Exercise => Beginning at the first line of the data, print each line exactly, stopping after the line that contains "b.finish('large_compressor',bevel=.006)".
=-=-=-=-=
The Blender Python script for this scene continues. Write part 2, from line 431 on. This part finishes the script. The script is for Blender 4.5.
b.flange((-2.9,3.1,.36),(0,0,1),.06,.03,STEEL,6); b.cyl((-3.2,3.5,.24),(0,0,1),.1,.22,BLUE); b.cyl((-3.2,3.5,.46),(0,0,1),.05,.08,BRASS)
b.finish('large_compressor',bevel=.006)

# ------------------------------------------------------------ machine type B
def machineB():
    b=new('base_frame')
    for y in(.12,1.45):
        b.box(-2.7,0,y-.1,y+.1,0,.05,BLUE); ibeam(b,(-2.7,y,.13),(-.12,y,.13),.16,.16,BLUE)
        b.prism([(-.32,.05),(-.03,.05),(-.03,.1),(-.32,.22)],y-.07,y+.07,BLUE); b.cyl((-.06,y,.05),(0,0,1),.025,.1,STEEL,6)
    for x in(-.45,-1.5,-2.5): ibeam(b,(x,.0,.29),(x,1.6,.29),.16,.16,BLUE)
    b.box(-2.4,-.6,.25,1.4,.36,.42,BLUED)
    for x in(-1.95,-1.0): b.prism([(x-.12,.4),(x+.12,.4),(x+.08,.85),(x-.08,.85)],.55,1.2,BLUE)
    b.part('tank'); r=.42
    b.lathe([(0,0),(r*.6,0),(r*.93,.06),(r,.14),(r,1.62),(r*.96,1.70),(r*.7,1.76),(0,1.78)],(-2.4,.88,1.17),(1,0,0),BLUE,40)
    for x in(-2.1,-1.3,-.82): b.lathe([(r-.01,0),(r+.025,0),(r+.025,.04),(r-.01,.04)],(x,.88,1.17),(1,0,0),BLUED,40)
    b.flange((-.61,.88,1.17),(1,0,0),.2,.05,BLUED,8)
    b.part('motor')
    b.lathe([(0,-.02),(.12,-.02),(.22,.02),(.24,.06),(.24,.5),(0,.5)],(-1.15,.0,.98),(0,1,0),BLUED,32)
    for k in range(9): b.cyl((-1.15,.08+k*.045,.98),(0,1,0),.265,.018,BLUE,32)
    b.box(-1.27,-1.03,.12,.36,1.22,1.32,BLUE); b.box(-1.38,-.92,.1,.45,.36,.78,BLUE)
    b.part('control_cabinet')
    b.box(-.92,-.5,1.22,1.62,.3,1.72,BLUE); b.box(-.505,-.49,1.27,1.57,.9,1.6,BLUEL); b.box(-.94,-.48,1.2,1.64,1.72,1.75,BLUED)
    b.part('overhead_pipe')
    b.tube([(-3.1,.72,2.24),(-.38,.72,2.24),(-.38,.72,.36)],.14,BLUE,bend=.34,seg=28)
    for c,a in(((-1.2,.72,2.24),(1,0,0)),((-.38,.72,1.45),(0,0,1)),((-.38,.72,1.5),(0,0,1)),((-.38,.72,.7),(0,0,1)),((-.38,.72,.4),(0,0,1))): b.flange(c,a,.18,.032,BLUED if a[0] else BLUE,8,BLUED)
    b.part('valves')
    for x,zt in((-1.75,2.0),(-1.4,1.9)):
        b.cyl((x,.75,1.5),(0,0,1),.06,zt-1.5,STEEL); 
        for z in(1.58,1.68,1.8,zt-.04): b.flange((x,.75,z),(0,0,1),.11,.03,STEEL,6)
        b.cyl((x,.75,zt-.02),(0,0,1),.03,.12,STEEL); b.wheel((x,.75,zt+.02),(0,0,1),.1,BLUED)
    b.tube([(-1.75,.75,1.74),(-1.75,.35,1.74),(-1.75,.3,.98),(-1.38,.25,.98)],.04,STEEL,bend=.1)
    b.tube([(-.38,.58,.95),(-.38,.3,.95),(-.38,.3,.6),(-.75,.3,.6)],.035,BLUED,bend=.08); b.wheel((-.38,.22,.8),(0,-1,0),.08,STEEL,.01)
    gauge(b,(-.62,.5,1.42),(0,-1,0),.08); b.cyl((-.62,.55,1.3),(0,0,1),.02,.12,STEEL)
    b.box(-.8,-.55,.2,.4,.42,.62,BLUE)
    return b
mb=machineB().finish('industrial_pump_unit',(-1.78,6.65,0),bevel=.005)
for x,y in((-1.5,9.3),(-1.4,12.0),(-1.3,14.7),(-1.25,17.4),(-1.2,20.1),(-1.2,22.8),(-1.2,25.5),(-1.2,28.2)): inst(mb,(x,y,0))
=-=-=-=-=
Written response =>
The Blender Python script for this scene continues. Write part 2, from line 431 on. This part finishes the script. The script is for Blender 4.5.
b.flange((-2.9,3.1,.36),(0,0,1),.06,.03,STEEL,6); b.cyl((-3.2,3.5,.24),(0,0,1),.1,.22,BLUE); b.cyl((-3.2,3.5,.46),(0,0,1),.05,.08,BRASS)
b.finish('large_compressor',bevel=.006)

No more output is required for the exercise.